In 13 Bankers, Simon Johnson - one of the most prominent and frequently cited economists in America (former chief economist of the International Monetary Fund, Professor of Entrepreneurship at MIT, and author of the controversial "The Quiet Coup" in The Atlantic - and James Kwak give a wide-ranging, meticulous, and bracing account of recent U.S. financial history within the context of previous showdowns between American democracy and Big Finance: from Thomas Jefferson to Andrew Jackson, from Theodore Roosevelt to Franklin Delano Roosevelt. They convincingly show why our future is imperiled by the ideology of finance (finance is good, unregulated finance is better, unfettered finance run amok is best) and by Wall Street's political control of government policy pertaining to it.

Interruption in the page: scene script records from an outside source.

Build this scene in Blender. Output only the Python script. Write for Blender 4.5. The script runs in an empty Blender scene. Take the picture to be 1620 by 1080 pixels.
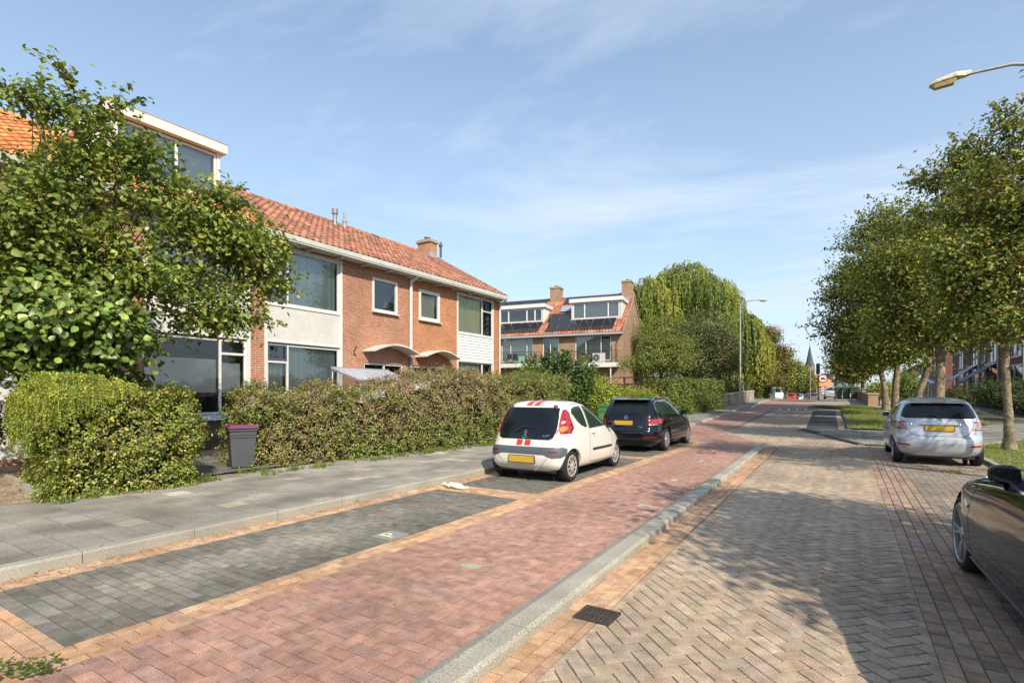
import bpy, math, random
import numpy as np
from mathutils import Vector, Matrix, noise
from mathutils.bvhtree import BVHTree
from mathutils.geometry import delaunay_2d_cdt

# ------------------------------------------------------------ camera, sky, sun
SC = bpy.context.scene
COL = SC.collection
YAW = math.atan(530/840)
cam = bpy.data.cameras.new('camera'); camo = bpy.data.objects.new('camera', cam); COL.objects.link(camo)
camo.location = (0, 0, 1.6); camo.rotation_euler = (math.radians(90), 0, YAW)
cam.lens = 36*840/1620; cam.sensor_width = 36; cam.shift_y = 82/1620
cam.clip_start = .05; cam.clip_end = 4000
SC.camera = camo
SUNV = Vector((1, -.74, .93)).normalized()
SUN_EL = math.asin(SUNV.z); SUN_AZ = math.atan2(SUNV.x, SUNV.y)
wd = bpy.data.worlds.new('World'); SC.world = wd; wd.use_nodes = True
nt = wd.node_tree; nt.nodes.clear()
def wn(t, **k):
    n = nt.nodes.new(t)
    for a, b in k.items(): setattr(n, a, b)
    return n
sky = wn('ShaderNodeTexSky', sky_type='NISHITA', sun_disc=False, sun_elevation=SUN_EL, sun_rotation=SUN_AZ)
sky.air_density = 1.15; sky.dust_density = 1.0; sky.ozone_density = 2.0
tc = wn('ShaderNodeTexCoord'); sep = wn('ShaderNodeSeparateXYZ'); nt.links.new(tc.outputs['Generated'], sep.inputs[0])
mx = wn('ShaderNodeMath', operation='MAXIMUM'); mx.inputs[1].default_value = .06; nt.links.new(sep.outputs['Z'], mx.inputs[0])
dx = wn('ShaderNodeMath', operation='DIVIDE'); dy = wn('ShaderNodeMath', operation='DIVIDE')
nt.links.new(sep.outputs['X'], dx.inputs[0]); nt.links.new(mx.outputs[0], dx.inputs[1])
nt.links.new(sep.outputs['Y'], dy.inputs[0]); nt.links.new(mx.outputs[0], dy.inputs[1])
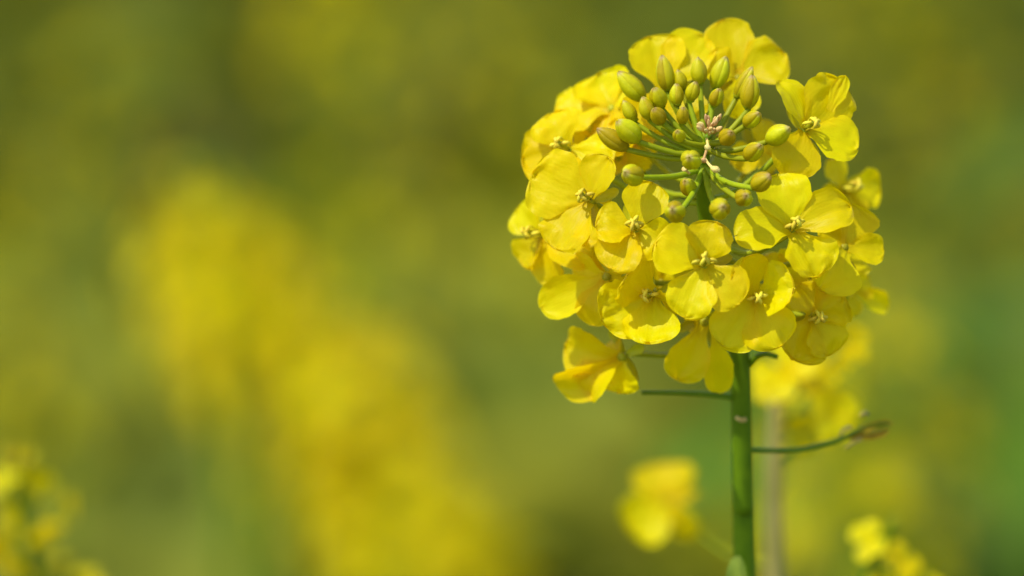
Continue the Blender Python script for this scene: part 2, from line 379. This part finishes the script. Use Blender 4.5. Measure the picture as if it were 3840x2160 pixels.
D = dict
FLOWERS = [
    # back top
    ((2490, 342, -10), (-.10, .40, .90), 640, [(2438, 134, 188, 1, D(bend=.05)), (2640, 122, 172, 0, D(bend=.06)), (2556, 500, 220, 1, D()), (2390, 500, 190, -1, D())], False),
    ((2768, 288, -12), (.10, .40, .90), 640, [(2714, 76, 158, 0, D(bend=.05)), (2944, 195, 172, 1, D(bend=.0, cup=.16)), (2640, 240, 140, 1.5, D(cup=.2)), (2770, 440, 130, 0, D())], False),
    # left side, top to bottom
    ((2290, 402, -13), (-.35, .40, .85), 700, [(2238, 282, 200, 0, D(bend=.06)), (2075, 425, 200, 0, D(bend=.05)), (2385, 335, 130, 0, D()), (2335, 575, 170, 0, D())], False),
    ((2128, 560, -8), (-.45, .30, .85), 760, [(2060, 424, 185, 1.5, D(bend=.16, tipcurl=.12)), (1958, 600, 180, 0, D(bend=.08)), (2300, 610, 170, 0, D()), (2150, 690, 140, -1, D())], True),
    ((2030, 880, -14), (-.70, .10, .70), 930, [(1945, 772, 130, 0, D(bend=.1)), (1972, 1005, 140, 0, D(bend=.1)), (2215, 985, 120, -1, D(roll=-.4)), (2085, 1066, 130, -1, D())], True),
    ((2208, 748, 1), (-.35, .22, .90), 860, [(1996, 655, 235, 1, D(bend=.07, ruff=.09)), (2285, 588, 155, 1.5, D(bend=.08, cup=.14)), (2085, 938, 195, 1, D(bend=.07)), (2196, 928, 58, 2, D(cup=.5, base=(2212, 830)))], True),
    ((2384, 858, 5), (-.10, .28, .95), 900, [(2448, 684, 158, 1, D(bend=.08, ruff=.08)), (2232, 852, 165, 1, D(bend=.09)), (2292, 1010, 165, 1, D(bend=.06)), (2498, 925, 165, .5, D(bend=.06))], True),
    ((2268, 1040, -5), (-.55, -.05, .80), 1010, [(2034, 1155, 130, 1, D(bend=.08)), (2212, 1222, 125, 1, D(bend=.1)), (2150, 985, 110, -3, D()), (2370, 1010, 110, -3, D())], False),
    ((2445, 1105, 1), (-.30, -.02, .95), 1040, [(2262, 1195, 205, 4, D(bend=-.08, cup=.12)), (2440, 1296, 190, 4, D(bend=-.06, cup=.10, ruff=.09)), (2345, 1020, 190, 6, D(bend=-.1, roll=.5)), (2560, 1180, 120, 6, D(bend=-.1, roll=1.1))], True),
    # front and right
    ((2640, 992, 8), (0, .30, .95), 930, [(2452, 915, 185, .5, D(bend=.07)), (2690, 832, 170, 2, D(bend=.12, ruff=.10)), (2568, 1188, 170, 0, D(bend=.06)), (2778, 1140, 172, 0, D(bend=.06, ruff=.07))], True),
    ((2972, 858, 6), (.08, .30, .95), 900, [(2920, 652, 178, 1, D(bend=.07)), (2756, 885, 170, .5, D(bend=.1)), (3192, 765, 160, 1, D(bend=.10, ruff=.09)), (3072, 1034, 195, .5, D(bend=.06))], True),
    ((3175, 925, -4), (.65, .20, .72), 960, [(3200, 760, 165, 0, D()), (3312, 948, 110, 2, D(cup=.25)), (3085, 1078, 190, 0, D(bend=.05)), (3080, 840, 130, -2, D())], False),
    ((3022, 482, 0), (.35, .28, .88), 760, [(2930, 298, 140, 1.5, D(bend=.08, roll=.35)), (3155, 308, 200, 1, D(bend=.06, ruff=.13)), (3218, 560, 170, 1, D(bend=.06, ruff=.08)), (2958, 656, 170, .5, D(bend=.08)), (3168, 284, 62, .6, D(base=(3110, 420), claw=.5, bend=.02, roll=0))], True),
    ((3172, 706, -24), (.45, .10, .85), 900, [(3105, 600, 105, 0, D()), (3302, 715, 140, 0, D()), (3195, 830, 120, 0, D()), (3080, 760, 100, -1, D())], True),
    ((2832, 1112, 5), (.10, -.05, .98), 1040, [(2712, 1300, 190, 2, D(bend=.04)), (2925, 1306, 185, 2, D(bend=.04, ruff=.09)), (2968, 1075, 190, 4, D(roll=-.55, bend=-.06)), (2798, 968, 150, 4, D(roll=.3, bend=-.06))], True),
    ((3050, 1186, -4), (.25, -.05, .95), 1060, [(3010, 1062, 170, 0, D()), (3165, 1110, 160, 0, D()), (2975, 1352, 195, 1, D(bend=.05)), (3120, 1330, 170, 1, D(bend=.05))], True),
    ((3195, 1092, -24), (.65, -.1, .75), 1100, [(3332, 1150, 75, 0, D()), (3262, 1045, 110, 0, D()), (3190, 1190, 90, 0, D()), (3130, 1060, 80, 0, D())], False),
    # inside, behind the buds
    ((2850, 560, -17), (.2, .4, .85), 760, [(2745, 615, 110, 0, D()), (2905, 640, 120, 0, D()), (2872, 445, 95, 0, D()), (2930, 540, 90, 0, D())], False),
    # deeper ones that close the ring
    ((2335, 545, -17), (-.2, .35, .9), 760, [(2250, 440, 160, 0, D()), (2450, 480, 160, 0, D()), (2260, 650, 170, 0, D()), (2440, 620, 130, 0, D())], False),
    ((2160, 780, -13), (-.5, .2, .85), 900, [(2060, 690, 160, 0, D()), (2080, 880, 170, 0, D()), (2280, 720, 150, 0, D()), (2260, 900, 160, 0, D())], False),
    ((2300, 985, -14), (-.3, .0, .9), 1020, [(2180, 930, 170, 0, D()), (2200, 1080, 170, 0, D()), (2400, 900, 150, 0, D()), (2420, 1060, 170, 0, D())], False),
    ((2480, 1060, -13), (-.1, .0, .95), 1080, [(2400, 950, 150, 0, D()), (2560, 960, 140, 0, D()), (2390, 1160, 160, 0, D()), (2580, 1150, 150, 0, D())], False),
    ((2920, 1060, -12), (.2, -.05, .95), 1080, [(2860, 960, 120, 0, D()), (3010, 1000, 160, 0, D()), (2850, 1170, 150, 0, D()), (3030, 1160, 150, 0, D())], False),
    ((3130, 1010, -14), (.5, .1, .85), 1050, [(3060, 900, 140, 0, D()), (3230, 930, 150, 0, D()), (3070, 1110, 160, 0, D()), (3215, 1100, 120, 0, D())], False),
    ((2210, 480, -15), (-.35, .4, .85), 740, [(2120, 380, 170, 0, D()), (2320, 390, 160, 0, D()), (2090, 540, 170, 0, D()), (2300, 590, 160, 0, D())], False),
    # hanging below
    ((2322, 1345, -12), (-.60, -.30, .74), 1290, [(2118, 1285, 170, 1, D(bend=.22, cup=.25, roll=.2, tipcurl=.1)), (2085, 1440, 140, 4, D(bend=.2, cup=.3, roll=-.35)), (2195, 1485, 165, 5, D(bend=.16, cup=.2, roll=.35)), (2318, 1475, 170, 1, D(bend=.1, cup=.25, roll=-.3)), (2300, 1262, 90, -4, D(roll=.4))], False),
    ((2640, 1215, -9), (-.05, -.45, .88), 1250, [(2540, 1428, 146, 2, D(bend=.06, tipcurl=0)), (2690, 1462, 104, -2, D(bend=.12, cup=.25, base=(2680, 1235))), (2570, 1180, 100, -4, D()), (2740, 1190, 100, -4, D())], False),
]
for c, f, ay, pet, st in FLOWERS:
    add_flower(plant, c, f, stem_at(ay), pet, stamens=st)

# bare pedicels, withered pod and leaf on the lower stem
def stick(name, q, r, material="pedicel", n=12, parent=plant):
    p = spline([P(*x) if not isinstance(x, np.ndarray) else x for x in q], n)
    V, F, UV = tube(p, np.linspace(r[0], r[1], n), 8)
    return mesh_obj(name, to_world(V), F, M[material], parent, uv=UV)
stick("bare_pedicel", [(2760, 1492, -20), (2690, 1482, -19), (2560, 1474, -18), (2405, 1472, -18)], (.55, .36), "stem")
stick("bare_pedicel", [(2800, 1380, -19), (2836, 1342, -17), (2870, 1328, -15), (2915, 1338, -14)], (.5, .4), "stem")
wp = stick("withered_pod", [(2800, 1686, -23), (2900, 1690, -26), (3010, 1684, -28), (3110, 1660, -30), (3180, 1635, -31), (3250, 1600, -31), (3335, 1592, -31)], (.45, .35), "stem", 18)
add_petal(wp, P(3175, 1640, -31), P(3350, 1586, -31), 34 * K, (.1, .5, .8), name="sepal", material="brown", bend=.04, cup=.5, claw=.5, ruff=.1)
add_petal(wp, P(3185, 1640, -31), P(3335, 1612, -31), 34 * K, (.1, -.5, .8), name="sepal", material="brown", bend=.04, cup=.5, claw=.5, ruff=.1)
for q in ([(3150, 1650, -31), (3160, 1615, -31), (3190, 1602, -30)], [(3170, 1682, -31), (3200, 1660, -31), (3228, 1648, -30)], [(3225, 1560, -31), (3240, 1548, -31), (3252, 1552, -30)]):
    s_ = stick("stamen", q, (.2, .34), "pale", 7, wp)
stick("scar", [(2762, 1566, -19.2), (2780, 1576, -18.6), (2797, 1572, -18.8)], (.35, .4), "pale", 6)
add_petal(plant, P(2790, 2330, -30), P(2768, 2080, -24), 90 * K, (-.3, .2, .9), name="leaf", material="paleleaf", bend=.1, cup=.3, claw=.5)
for wz, an in ((.9, 1.0), (.72, 3.5), (.5, 5.4), (.3, 2.2)):
    f = wz / low[2]; b = ROOT * (1 - f) + low * f + np.array([0.006, 0, 0])
    t = b + np.array([math.cos(an) * .16, math.sin(an) * .16, .03])
    add_petal(plant, to_view(b), to_view(t), 55, dir_world(np.array([0, 1, 0])) * 0 + np.array([0, .97, .24]), name="leaf", material="leaf", bend=.15, cup=.1, ruff=.08, claw=.4)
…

As the authors insist, the choice that America faces is stark: whether Washington will accede to the vested interests of an unbridled financial sector that runs up profits in good years and dumps its losses on taxpayers in lean years, or reform through stringent regulation the banking system as first and foremost an engine of economic growth. To restore health and balance to our economy, Johnson and Kwak make a radical yet feasible and focused proposal: reconfigure the megabanks to be "small enough to fail."
Lucid, authoritative, crucial for its timeliness, 13 Bankers is certain to be one of the most discussed and debated books of 2010.